SSD RAID: Do You Want A Cheap Array Or One Larger Drive?

Kingston SSDNow V 30 GB (RAID 0)

The SSDNow V is a legacy product, which is currently being replaced by the V100. However, all the newer SSDNow products start at 64 GB capacity. This isn’t a bad thing, but it makes the product less accessible for such a RAID configuration, as users might specifically want to use four SSDs to maximize throughput. Obviously, four 64 GB SSDs are clearly more expensive than four 30 GB models. In the end, somewhere around $150 for two 30 GB SSDs isn’t that bad.

Be that as it may, we got ourselves two of Kingston’s SSDNow V 30 GB twin kits. This means that each kit consists of two 30 GB drives, providing us with a total of four test drives.
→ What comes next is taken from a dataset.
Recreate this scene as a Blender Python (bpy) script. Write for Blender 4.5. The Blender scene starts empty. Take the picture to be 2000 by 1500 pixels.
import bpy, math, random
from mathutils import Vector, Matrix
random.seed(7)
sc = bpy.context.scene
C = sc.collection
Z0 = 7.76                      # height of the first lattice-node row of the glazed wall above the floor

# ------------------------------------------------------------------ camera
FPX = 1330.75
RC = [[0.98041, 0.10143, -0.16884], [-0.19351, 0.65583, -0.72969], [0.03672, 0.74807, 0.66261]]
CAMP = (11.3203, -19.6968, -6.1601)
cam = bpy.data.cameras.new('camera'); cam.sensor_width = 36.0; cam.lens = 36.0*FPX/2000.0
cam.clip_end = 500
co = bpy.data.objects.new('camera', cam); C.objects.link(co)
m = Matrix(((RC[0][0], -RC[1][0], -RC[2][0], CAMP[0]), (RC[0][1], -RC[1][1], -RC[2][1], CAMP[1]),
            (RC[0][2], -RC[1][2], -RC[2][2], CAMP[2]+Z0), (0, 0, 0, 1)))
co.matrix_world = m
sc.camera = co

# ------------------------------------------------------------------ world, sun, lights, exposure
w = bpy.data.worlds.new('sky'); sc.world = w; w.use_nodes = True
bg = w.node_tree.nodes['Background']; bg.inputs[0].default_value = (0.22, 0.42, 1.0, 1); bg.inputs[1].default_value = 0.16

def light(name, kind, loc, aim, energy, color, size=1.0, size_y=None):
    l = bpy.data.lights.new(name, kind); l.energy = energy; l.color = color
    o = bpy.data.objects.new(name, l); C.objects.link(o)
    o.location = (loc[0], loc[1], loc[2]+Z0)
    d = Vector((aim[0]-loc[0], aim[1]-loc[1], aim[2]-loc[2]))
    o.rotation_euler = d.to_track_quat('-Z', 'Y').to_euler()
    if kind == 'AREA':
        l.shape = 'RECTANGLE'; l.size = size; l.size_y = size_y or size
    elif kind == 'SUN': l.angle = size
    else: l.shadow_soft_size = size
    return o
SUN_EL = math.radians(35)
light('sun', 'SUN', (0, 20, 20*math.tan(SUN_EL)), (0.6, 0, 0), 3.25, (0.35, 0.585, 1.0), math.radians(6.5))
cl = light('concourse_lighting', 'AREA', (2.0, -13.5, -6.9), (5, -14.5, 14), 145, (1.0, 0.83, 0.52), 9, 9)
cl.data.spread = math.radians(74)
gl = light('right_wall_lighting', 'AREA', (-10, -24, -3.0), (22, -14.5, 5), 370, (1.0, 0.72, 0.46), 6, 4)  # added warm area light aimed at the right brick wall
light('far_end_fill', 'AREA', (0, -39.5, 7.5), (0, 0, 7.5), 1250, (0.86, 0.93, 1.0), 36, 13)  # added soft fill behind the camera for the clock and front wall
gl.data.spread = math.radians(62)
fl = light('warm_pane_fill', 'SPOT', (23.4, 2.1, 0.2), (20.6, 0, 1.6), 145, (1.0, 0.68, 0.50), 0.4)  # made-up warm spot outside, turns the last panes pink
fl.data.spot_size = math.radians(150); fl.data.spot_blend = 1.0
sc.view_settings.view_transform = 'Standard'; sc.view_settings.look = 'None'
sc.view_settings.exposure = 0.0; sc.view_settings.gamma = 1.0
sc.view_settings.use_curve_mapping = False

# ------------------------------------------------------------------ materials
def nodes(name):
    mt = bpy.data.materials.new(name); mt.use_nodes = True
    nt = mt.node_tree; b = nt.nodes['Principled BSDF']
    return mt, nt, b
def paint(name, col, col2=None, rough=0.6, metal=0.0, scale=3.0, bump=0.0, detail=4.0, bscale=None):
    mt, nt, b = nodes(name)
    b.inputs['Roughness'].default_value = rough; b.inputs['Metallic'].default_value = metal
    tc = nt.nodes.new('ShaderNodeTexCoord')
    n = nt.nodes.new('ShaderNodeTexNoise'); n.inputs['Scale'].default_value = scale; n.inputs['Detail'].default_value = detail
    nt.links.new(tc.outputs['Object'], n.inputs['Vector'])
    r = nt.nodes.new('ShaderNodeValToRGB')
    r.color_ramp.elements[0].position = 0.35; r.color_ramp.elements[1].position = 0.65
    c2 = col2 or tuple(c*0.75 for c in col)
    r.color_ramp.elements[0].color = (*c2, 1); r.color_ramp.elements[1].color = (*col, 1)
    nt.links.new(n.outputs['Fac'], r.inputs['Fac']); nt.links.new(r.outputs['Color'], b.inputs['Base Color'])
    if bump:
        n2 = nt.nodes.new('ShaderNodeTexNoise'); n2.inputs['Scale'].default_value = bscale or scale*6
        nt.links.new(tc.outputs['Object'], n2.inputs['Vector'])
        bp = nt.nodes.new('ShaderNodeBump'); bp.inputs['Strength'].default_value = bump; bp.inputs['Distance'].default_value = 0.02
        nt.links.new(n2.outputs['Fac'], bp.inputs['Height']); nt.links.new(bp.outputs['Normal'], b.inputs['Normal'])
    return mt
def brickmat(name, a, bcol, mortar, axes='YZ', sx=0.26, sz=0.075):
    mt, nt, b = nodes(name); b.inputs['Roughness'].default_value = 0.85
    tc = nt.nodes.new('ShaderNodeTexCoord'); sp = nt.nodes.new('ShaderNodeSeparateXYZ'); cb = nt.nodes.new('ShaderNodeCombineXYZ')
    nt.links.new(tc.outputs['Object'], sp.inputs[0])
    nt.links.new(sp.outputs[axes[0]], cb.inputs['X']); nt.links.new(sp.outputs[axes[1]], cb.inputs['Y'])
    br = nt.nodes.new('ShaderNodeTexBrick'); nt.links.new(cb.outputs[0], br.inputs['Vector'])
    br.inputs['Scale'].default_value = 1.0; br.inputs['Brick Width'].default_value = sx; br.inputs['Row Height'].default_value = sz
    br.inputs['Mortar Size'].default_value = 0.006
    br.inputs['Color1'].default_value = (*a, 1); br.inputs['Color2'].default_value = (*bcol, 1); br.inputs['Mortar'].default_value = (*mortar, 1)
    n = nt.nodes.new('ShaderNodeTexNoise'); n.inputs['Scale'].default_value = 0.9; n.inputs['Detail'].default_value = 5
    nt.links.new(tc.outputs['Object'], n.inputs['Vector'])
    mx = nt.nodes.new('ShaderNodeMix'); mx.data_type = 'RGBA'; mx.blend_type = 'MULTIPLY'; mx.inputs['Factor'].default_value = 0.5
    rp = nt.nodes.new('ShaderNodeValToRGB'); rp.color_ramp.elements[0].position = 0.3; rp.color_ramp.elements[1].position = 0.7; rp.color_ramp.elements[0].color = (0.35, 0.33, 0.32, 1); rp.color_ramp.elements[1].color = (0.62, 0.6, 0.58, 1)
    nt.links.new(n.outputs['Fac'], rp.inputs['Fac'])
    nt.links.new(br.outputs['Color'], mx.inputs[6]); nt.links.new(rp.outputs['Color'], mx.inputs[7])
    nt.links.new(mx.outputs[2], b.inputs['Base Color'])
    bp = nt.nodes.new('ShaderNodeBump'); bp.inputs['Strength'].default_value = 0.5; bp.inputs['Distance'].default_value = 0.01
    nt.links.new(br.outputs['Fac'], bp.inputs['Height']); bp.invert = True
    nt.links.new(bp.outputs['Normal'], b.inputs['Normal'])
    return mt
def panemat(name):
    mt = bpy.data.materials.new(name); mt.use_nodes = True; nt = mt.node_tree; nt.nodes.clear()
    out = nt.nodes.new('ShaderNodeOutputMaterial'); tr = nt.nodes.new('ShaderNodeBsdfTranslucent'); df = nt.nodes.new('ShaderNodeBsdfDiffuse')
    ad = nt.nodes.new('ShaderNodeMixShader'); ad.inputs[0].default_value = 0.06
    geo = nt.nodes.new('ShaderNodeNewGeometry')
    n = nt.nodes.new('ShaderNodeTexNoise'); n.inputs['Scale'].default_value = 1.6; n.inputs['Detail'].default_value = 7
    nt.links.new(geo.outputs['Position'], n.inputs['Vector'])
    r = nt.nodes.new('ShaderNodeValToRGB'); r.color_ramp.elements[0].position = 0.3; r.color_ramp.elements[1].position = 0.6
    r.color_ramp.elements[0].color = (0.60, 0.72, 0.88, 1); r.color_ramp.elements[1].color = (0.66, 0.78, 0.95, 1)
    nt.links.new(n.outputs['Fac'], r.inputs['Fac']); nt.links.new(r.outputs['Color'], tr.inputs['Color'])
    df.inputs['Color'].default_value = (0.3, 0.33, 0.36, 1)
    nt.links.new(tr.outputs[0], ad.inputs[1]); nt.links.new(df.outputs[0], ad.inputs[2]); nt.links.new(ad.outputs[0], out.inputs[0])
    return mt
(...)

All SSDNow products come with at least a three-year warranty, and the kits include a SATA cable and a Molex-to-SATA power cable. Finally, we also found mounting brackets inside the Kingston box. These are required to install the 2.5” SSDs into 3.5” drive bays for almost every desktop-class PC case.

Inside Kingston’s SSDNow V 30 GB

The SSDNow V 30 GB is based on Toshiba’s T6UG1XBG controller and Micron NAND flash memory chips. The solution typically provides limited I/O performance and nice throughput, but in such a minimum configuration with fewer flash memory channels and only 30 GB, we’ll see that the resulting performance does have its limits.

Kingston’s PCB is pretty small; it does not even use half of the footprint available on the 2.5” form factor. We doubt that this format could be recycled for the 1.8” form factor, but it would be technically possible to create a shorter 2.5” SSD based on this PCB. It’s also interesting to see that the entire PCB is labeled with ‘Toshiba.'

We used two and four of these SSDs for this article, each setup running in RAID 0 to maximize performance.